André Previn, versatile and prolific man of modern music, skoals his impending concert tour of Russia with a brandy alexander. Previn's particular potable, like Gaul, is divided into three parts -- equal quantities of brandy, crème de cacao and cream -- vigorously agitated with ice in shaker, then strained into frosty cocktail glass.
Fred Astaire has laid aside (for the nonce, at least) his long-time role as dance-and-song man to play host, and straight dramatic parts, on TV's Alcoa Premiere. Fred considers champagne the magnum opus of the wine world, finds it -- vintage and chilled -- a felicitous companion to brunch, dinner or post-Emmy celebrations.
Cyril Ritchard, bound for Broadway as the star of Romulus, is a fast friend of Tom and Jerry: heaping tablespoon of batter (two eggs beaten until stiff, tablespoon of sugar and pinch of nutmeg, beaten and chilled) is combined with a half jigger of rum, a jigger of bourbon or a blend in a mug filled with hot milk, sprinkled with nutmeg.
Tony Curtis, whose production company will begin filming Playboy as soon as his starring role in Taras Bulba is completed, prefers the verdant piquancy of a vodka gimlet, prepares it expertly like so: five parts vodka to one part Rose's Lime Juice, the congenial coupling to be cascaded over ice cubes and spiritedly stirred before quaffing.
Mort Sahl, pioneer comic of the coffeehouse, there acquired his affinity for that cellar-boite staple, Irish coffee. Mort begins with a prewarmed 8-ounce mug, pours in 1-1/2 ounces of Irish whiskey, a teaspoon of sugar and enough hot black coffee to reach within half an inch of the rim. After stirring, he tops it with chilled whipped cream.

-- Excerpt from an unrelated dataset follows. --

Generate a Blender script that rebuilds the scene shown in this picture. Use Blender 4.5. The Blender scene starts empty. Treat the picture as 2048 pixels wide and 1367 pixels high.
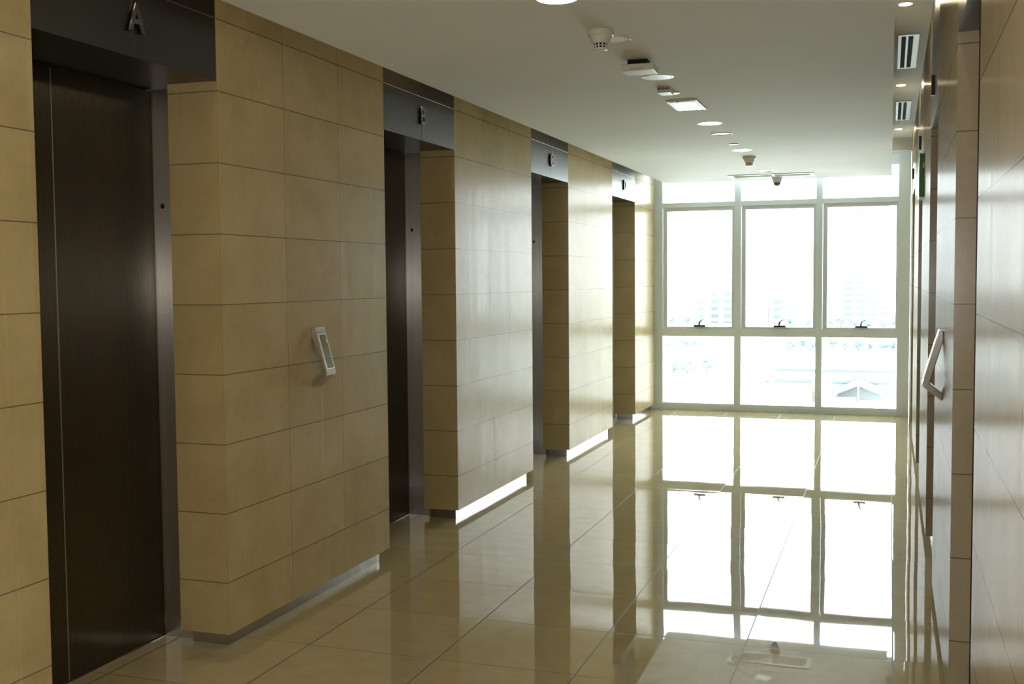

Burgess Meredith, an unreconstructed martini man who has just added Advise and Consent to a yard-long list of screen credits, casts his gin in an icily pristine starring role, the olive in support, with the driest of vermouths taking only the briefest of walk-ons. When pressed for more specific details, Meredith prescribes an 8-to-1 ratio.